PROBLEM DETAILS: Don't include pictures. Quote the lines below from the first through the line that contains "def bot(p,h=-280.0): return CY-h*D/(D-p)".

[Stored items from a collection]

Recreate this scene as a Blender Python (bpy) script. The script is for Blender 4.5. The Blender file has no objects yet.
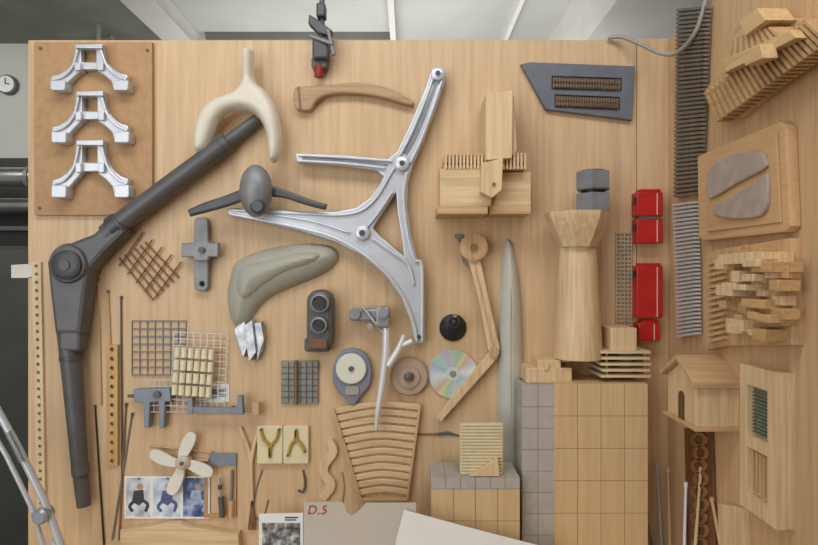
import bpy, math, random
from mathutils import Vector, Matrix
from mathutils.geometry import delaunay_2d_cdt
random.seed(4)
S=0.0025; D=600.0; Z0=1.6; CX=409.0; CY=272.5; RW=259.0
scene=bpy.context.scene
scene.view_settings.view_transform='Standard'

# ---------------------------------------------------------------- coordinates
def loc2(px,py,p,fr='B'):
    if fr=='B':
        f=(D-p)/D; return ((px-CX)*f,(CY-py)*f)
    s=(px-CX)/(RW-p); return (D*(1-1/s),(CY-py)/s)
def tw(x,y,z,fr='B'):
    if fr=='B': return (x*S,-z*S,y*S+Z0)
    return ((RW-z)*S,-x*S,y*S+Z0)
def bot(p,h=-280.0): return CY-h*D/(D-p)

# ---------------------------------------------------------------- geometry helpers (verts, faces)
def from_curve(cu,fr):
    ob=bpy.data.objects.new('tmp',cu)
    me=bpy.data.meshes.new_from_object(ob)
    v=[tuple(q.co) for q in me.vertices]; f=[tuple(q.vertices) for q in me.polygons]
    bpy.data.objects.remove(ob); bpy.data.curves.remove(cu); bpy.data.meshes.remove(me)
    return v,f
def plate(outl,p0,p1,bev=0.7,fr='B',ref=None):
    if not isinstance(outl[0][0],(list,tuple)): outl=[outl]
    ref=p1 if ref is None else ref
    cu=bpy.data.curves.new('tmp','CURVE'); cu.dimensions='2D'; cu.fill_mode='BOTH'
    for o in outl:
        sp=cu.splines.new('POLY'); sp.points.add(len(o)-1)
        for q,t in zip(sp.points,o):
            x,y=loc2(t[0],t[1],ref,fr); q.co=(x,y,0,1)
        sp.use_cyclic_u=True
    h=(p1-p0)/2; bev=min(bev,h*.8)
    cu.extrude=h-bev; cu.bevel_depth=bev; cu.bevel_resolution=1; cu.offset=-bev
    v,f=from_curve(cu,fr); m=(p0+p1)/2
    return [tw(a,b,c+m,fr) for a,b,c in v],f
def prism(pts,p0,p1,fr='B',ref=None):
    ref=p1 if ref is None else ref
    l=[loc2(a,b,ref,fr) for a,b in pts]; n=len(l)
    ar=sum(l[i][0]*l[(i+1)%n][1]-l[(i+1)%n][0]*l[i][1] for i in range(n))
    if ar<0: l.reverse()
    v=[tw(x,y,p0,fr) for x,y in l]+[tw(x,y,p1,fr) for x,y in l]
    f=[tuple(range(n,2*n)),tuple(range(n-1,-1,-1))]+[(i,(i+1)%n,n+(i+1)%n,n+i) for i in range(n)]
    return v,f
def box(x0,y0,x1,y1,p0,p1,fr='B',ref=None):
    return prism([(x0,y0),(x1,y0),(x1,y1),(x0,y1)],p0,p1,fr,ref)
def lbox(x0,x1,y0,y1,z0,z1,fr='R'):
    v=[tw(x,y,z,fr) for z in (z0,z1) for x,y in ((x0,y0),(x1,y0),(x1,y1),(x0,y1))]
    return v,[(4,5,6,7),(3,2,1,0),(0,1,5,4),(1,2,6,5),(2,3,7,6),(3,0,4,7)]
def wbox(x0,x1,y0,y1,z0,z1):
    v=[(x,y,z) for z in (z0,z1) for x,y in ((x0,y0),(x1,y0),(x1,y1),(x0,y1))]
    return v,[(4,5,6,7),(3,2,1,0),(0,1,5,4),(1,2,6,5),(2,3,7,6),(3,0,4,7)]
def join(*g):
    V=[];F=[]
    for v,f in g:
        o=len(V); V+=v; F+=[tuple(i+o for i in q) for q in f]
    return V,F
def tube(pts,r=1.0,fr='B',res=5,smooth=False):
    if smooth: pts=crv(pts,6,False)
    cu=bpy.data.curves.new('tmp','CURVE'); cu.dimensions='3D'
    sp=cu.splines.new('POLY'); sp.points.add(len(pts)-1)
    for q,t in zip(sp.points,pts):
        x,y=loc2(t[0],t[1],t[2],fr); q.co=(x,y,t[2],1); q.radius=t[3] if len(t)>3 else r
    cu.bevel_depth=1.0; cu.bevel_resolution=res; cu.use_fill_caps=True
    v,f=from_curve(cu,fr)
    return [tw(a,b,c,fr) for a,b,c in v],f
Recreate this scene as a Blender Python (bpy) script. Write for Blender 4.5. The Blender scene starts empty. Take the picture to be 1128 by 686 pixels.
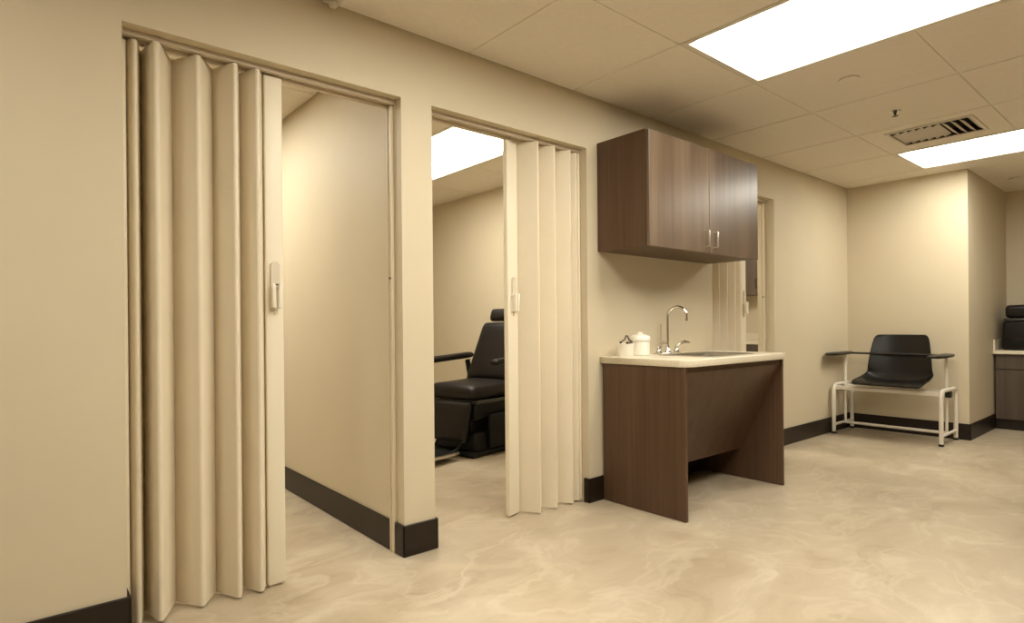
import bpy, bmesh, math, random
from mathutils import Vector, Matrix, Euler
random.seed(7)
SC = bpy.context.scene
COL = SC.collection
PI = math.pi

# ------------------------------------------------------------------ materials
def new_mat(name):
    m = bpy.data.materials.new(name); m.use_nodes = True
    nt = m.node_tree; b = nt.nodes['Principled BSDF']
    return m, nt, b

def plain(name, col, rough=.5, metal=0, spec=.5, noise=.0, nscale=8., bump=0., bscale=200.):
    m, nt, b = new_mat(name)
    b.inputs['Roughness'].default_value = rough
    b.inputs['Metallic'].default_value = metal
    b.inputs['Specular IOR Level'].default_value = spec
    b.inputs['Base Color'].default_value = (*col, 1)
    tc = nt.nodes.new('ShaderNodeTexCoord')
    if noise:
        n = nt.nodes.new('ShaderNodeTexNoise'); n.inputs['Scale'].default_value = nscale
        n.inputs['Detail'].default_value = 4
        nt.links.new(tc.outputs['Object'], n.inputs['Vector'])
        r = nt.nodes.new('ShaderNodeValToRGB')
        r.color_ramp.elements[0].position = .3; r.color_ramp.elements[1].position = .7
        r.color_ramp.elements[0].color = (*[c*(1-noise) for c in col], 1)
        r.color_ramp.elements[1].color = (*[min(1, c*(1+noise)) for c in col], 1)
        nt.links.new(n.outputs['Fac'], r.inputs['Fac'])
        nt.links.new(r.outputs['Color'], b.inputs['Base Color'])
    if bump:
        n2 = nt.nodes.new('ShaderNodeTexNoise'); n2.inputs['Scale'].default_value = bscale
        n2.inputs['Detail'].default_value = 3
        nt.links.new(tc.outputs['Object'], n2.inputs['Vector'])
        bp = nt.nodes.new('ShaderNodeBump'); bp.inputs['Strength'].default_value = bump
        bp.inputs['Distance'].default_value = .002
        nt.links.new(n2.outputs['Fac'], bp.inputs['Height'])
        nt.links.new(bp.outputs['Normal'], b.inputs['Normal'])
    return m

def laminate(name, c0, c1, rough=.35, spec=.5, seed=0., cross=70.):
    """wood-print laminate, grain running along z"""
    m, nt, b = new_mat(name)
    tc = nt.nodes.new('ShaderNodeTexCoord')
    mp = nt.nodes.new('ShaderNodeMapping'); mp.inputs['Scale'].default_value = (cross, cross, 1.1)
    mp.inputs['Location'].default_value = (seed, seed*.7, seed*.3)
    nt.links.new(tc.outputs['Object'], mp.inputs['Vector'])
    n = nt.nodes.new('ShaderNodeTexNoise'); n.inputs['Scale'].default_value = 1
    n.inputs['Detail'].default_value = 6; n.inputs['Roughness'].default_value = .6
    nt.links.new(mp.outputs['Vector'], n.inputs['Vector'])
    mp2 = nt.nodes.new('ShaderNodeMapping'); mp2.inputs['Scale'].default_value = (cross*.16, cross*.16, .5)
    nt.links.new(tc.outputs['Object'], mp2.inputs['Vector'])
    n2 = nt.nodes.new('ShaderNodeTexNoise'); n2.inputs['Scale'].default_value = 1; n2.inputs['Detail'].default_value = 2
    nt.links.new(mp2.outputs['Vector'], n2.inputs['Vector'])
    mx = nt.nodes.new('ShaderNodeMath'); mx.operation = 'ADD'
    nt.links.new(n.outputs['Fac'], mx.inputs[0]); nt.links.new(n2.outputs['Fac'], mx.inputs[1])
    r = nt.nodes.new('ShaderNodeValToRGB')
    r.color_ramp.elements[0].position = .38; r.color_ramp.elements[1].position = .62
    mh = nt.nodes.new('ShaderNodeMath'); mh.operation = 'MULTIPLY'; mh.inputs[1].default_value = .5
    nt.links.new(mx.outputs[0], mh.inputs[0])
    r.color_ramp.elements[0].color = (*c0, 1); r.color_ramp.elements[1].color = (*c1, 1)
    nt.links.new(mh.outputs[0], r.inputs['Fac']); nt.links.new(r.outputs['Color'], b.inputs['Base Color'])
    b.inputs['Roughness'].default_value = rough; b.inputs['Specular IOR Level'].default_value = spec
    return m

def floor_mat():
    m, nt, b = new_mat('marbled_vinyl')
    tc = nt.nodes.new('ShaderNodeTexCoord')
    mp = nt.nodes.new('ShaderNodeMapping'); mp.inputs['Rotation'].default_value = (0, 0, .5)
    mp.inputs['Scale'].default_value = (1, 1.5, 1)
    nt.links.new(tc.outputs['Object'], mp.inputs['Vector'])
    w = nt.nodes.new('ShaderNodeTexNoise'); w.inputs['Scale'].default_value = 1.6; w.inputs['Detail'].default_value = 4
    nt.links.new(mp.outputs['Vector'], w.inputs['Vector'])
    add = nt.nodes.new('ShaderNodeMixRGB'); add.blend_type = 'ADD'; add.inputs['Fac'].default_value = .6
    nt.links.new(mp.outputs['Vector'], add.inputs['Color1']); nt.links.new(w.outputs['Color'], add.inputs['Color2'])
    n = nt.nodes.new('ShaderNodeTexNoise'); n.inputs['Scale'].default_value = 2.6; n.inputs['Detail'].default_value = 8
    n.inputs['Roughness'].default_value = .62; n.inputs['Distortion'].default_value = .5
    nt.links.new(add.outputs['Color'], n.inputs['Vector'])
    r = nt.nodes.new('ShaderNodeValToRGB'); cr = r.color_ramp
    cr.elements[0].position = .30; cr.elements[0].color = (.36, .285, .19, 1)
    cr.elements[1].position = .70; cr.elements[1].color = (.585, .505, .38, 1)
    e = cr.elements.new(.46); e.color = (.445, .365, .258, 1)
    e = cr.elements.new(.56); e.color = (.475, .395, .285, 1)
    nt.links.new(n.outputs['Fac'], r.inputs['Fac'])
    # thin paler veins
    v = nt.nodes.new('ShaderNodeTexNoise'); v.inputs['Scale'].default_value = 1.7; v.inputs['Detail'].default_value = 5
    v.inputs['Distortion'].default_value = .7
    nt.links.new(add.outputs['Color'], v.inputs['Vector'])
    vr = nt.nodes.new('ShaderNodeValToRGB'); c2 = vr.color_ramp
    c2.elements[0].position = .470; c2.elements[0].color = (0, 0, 0, 1)
    c2.elements[1].position = .53; c2.elements[1].color = (0, 0, 0, 1)
    e = c2.elements.new(.50); e.color = (.5, .5, .5, 1)
    nt.links.new(v.outputs['Fac'], vr.inputs['Fac'])
    mx = nt.nodes.new('ShaderNodeMixRGB'); mx.inputs['Color2'].default_value = (.56, .485, .36, 1)
    nt.links.new(vr.outputs['Color'], mx.inputs['Fac']); nt.links.new(r.outputs['Color'], mx.inputs['Color1'])
    nt.links.new(mx.outputs['Color'], b.inputs['Base Color'])
    b.inputs['Roughness'].default_value = .34; b.inputs['Specular IOR Level'].default_value = .45
    return m

def emit(name, col, s):
    m, nt, b = new_mat(name)
    b.inputs['Base Color'].default_value = (.8, .8, .8, 1)
    b.inputs['Emission Color'].default_value = (*col, 1); b.inputs['Emission Strength'].default_value = s
    return m

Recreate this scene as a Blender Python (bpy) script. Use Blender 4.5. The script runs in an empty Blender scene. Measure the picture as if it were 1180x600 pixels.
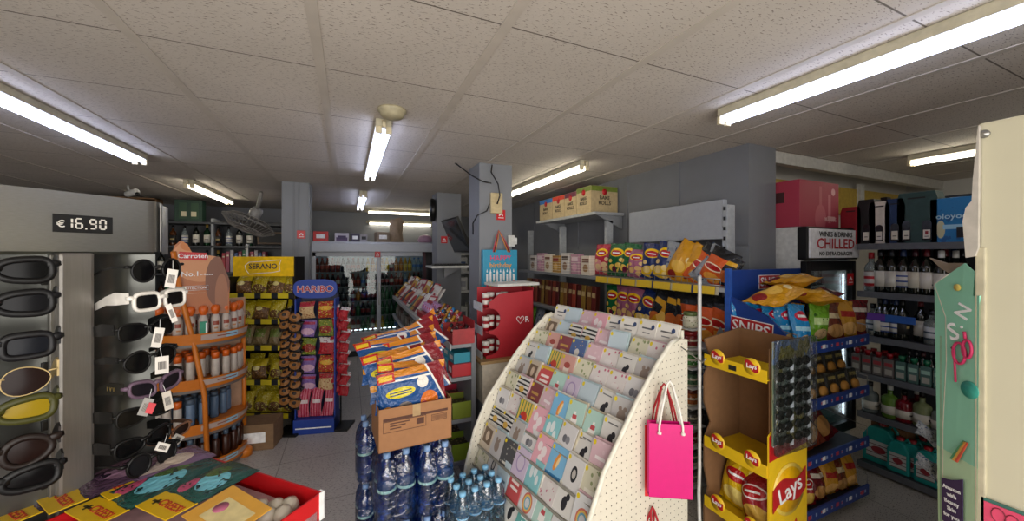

OUTPUT FOR THIS TASK:
Recreate this scene as a Blender Python (bpy) script. The script is for Blender 4.5. The Blender file has no objects yet.
import bpy, math, random
from mathutils import Vector, Matrix
from mathutils.geometry import delaunay_2d_cdt
random.seed(4)
S=0.0025; D=600.0; Z0=1.6; CX=409.0; CY=272.5; RW=259.0
scene=bpy.context.scene
scene.view_settings.view_transform='Standard'

# ---------------------------------------------------------------- coordinates
def loc2(px,py,p,fr='B'):
    if fr=='B':
        f=(D-p)/D; return ((px-CX)*f,(CY-py)*f)
    s=(px-CX)/(RW-p); return (D*(1-1/s),(CY-py)/s)
def tw(x,y,z,fr='B'):
    if fr=='B': return (x*S,-z*S,y*S+Z0)
    return ((RW-z)*S,-x*S,y*S+Z0)
def bot(p,h=-280.0): return CY-h*D/(D-p)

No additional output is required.